Que peut une puissance moyenne comme la France ?

La France n’a pas encore vraiment intégré qu’elle était une puissance moyenne et qu’elle n’était plus seule au monde. En tant que puissance moyenne, elle ne manque pas pour autant d’atouts. Elle a un bon ancrage multilatéral, que ce soit dans l’ensemble européen ou aux Nations unies. C’est là qu’elle peut continuer à jouer un rôle. Mais il faut rompre avec l’idée simpliste, archaïque et réductrice d’une «famille occidentale» dont elle serait membre. Il faut adopter une politique étrangère réellement mondialisée, qui s’appuie sur le relais des différentes organisations régionales et qui comprenne en outre que les modèles martiaux classiques ne sont plus opérants. Et enfin, il faut construire une véritable politique de l’altérité : reconnaître l’autre ne veut pas dire être d’accord avec lui mais admettre la pluralité pour négocier ensuite les modes de coexistence internationale au lieu de les décréter.

Cela permettrait-il de mieux conjurer les nouvelles menaces ?


Les nouvelles formes de confrontations qui nous attendent fabriquent des guerres à étages, des guerres qui ont certes un terrain de conflit, mais qui ont aussi des capacités à s’étendre par rhizomes partout dans le monde.

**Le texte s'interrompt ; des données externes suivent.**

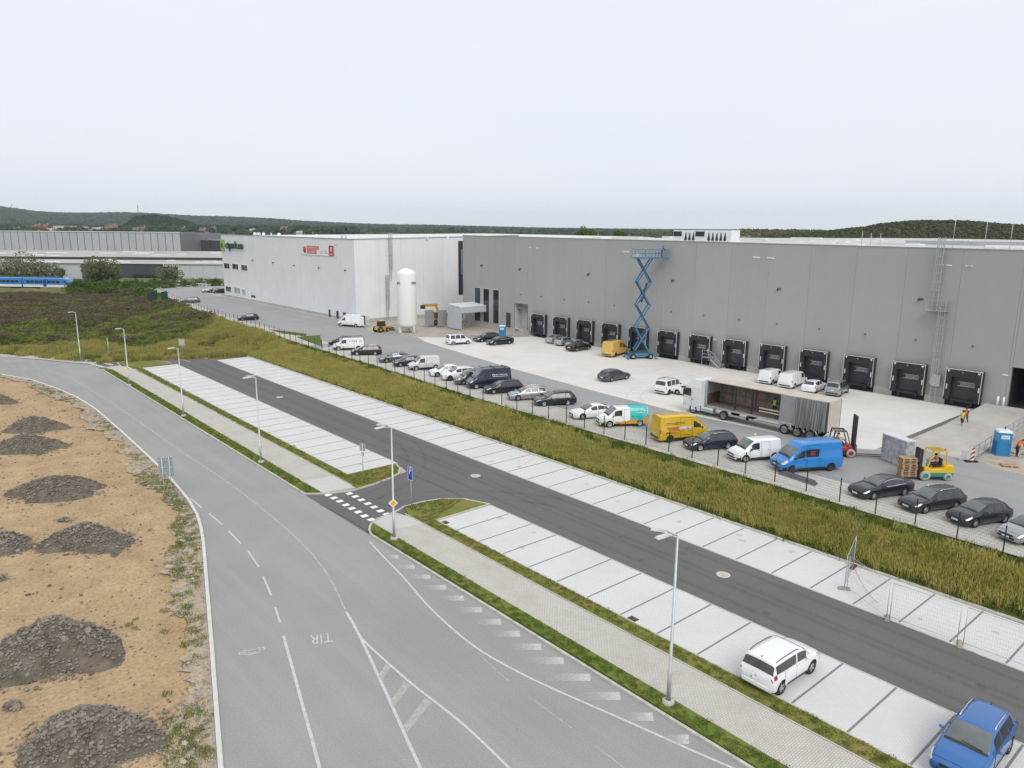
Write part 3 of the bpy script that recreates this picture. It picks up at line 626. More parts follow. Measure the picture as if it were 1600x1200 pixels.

Ainsi, la guerre en Mésopotamie [Irak et Syrie] est aussi présente par les attentats à Paris, à Molenbeek ou en Seine-Saint-Denis. Or, notre première réaction au lendemain du 13 Novembre a été d’annoncer des bombardements sur la Syrie : c’est une diplomatie anachronique de champ de bataille. Idem au Mali, où François Hollande a déclaré vouloir «détruire» les terroristes. On ne détruit pas des lambeaux de sociétés. Il y a dans le monde quelque 500 000 enfants soldats. Ce ne sont pas nos ennemis, ce sont des enfants de sociétés qui se délitent. Face auxquels le choix martial est absurde. Le traitement qui s’impose n’est plus militaire, mais social.Réfléchissons donc à un travail de containment et de police internationale plus que d’action militaire internationale.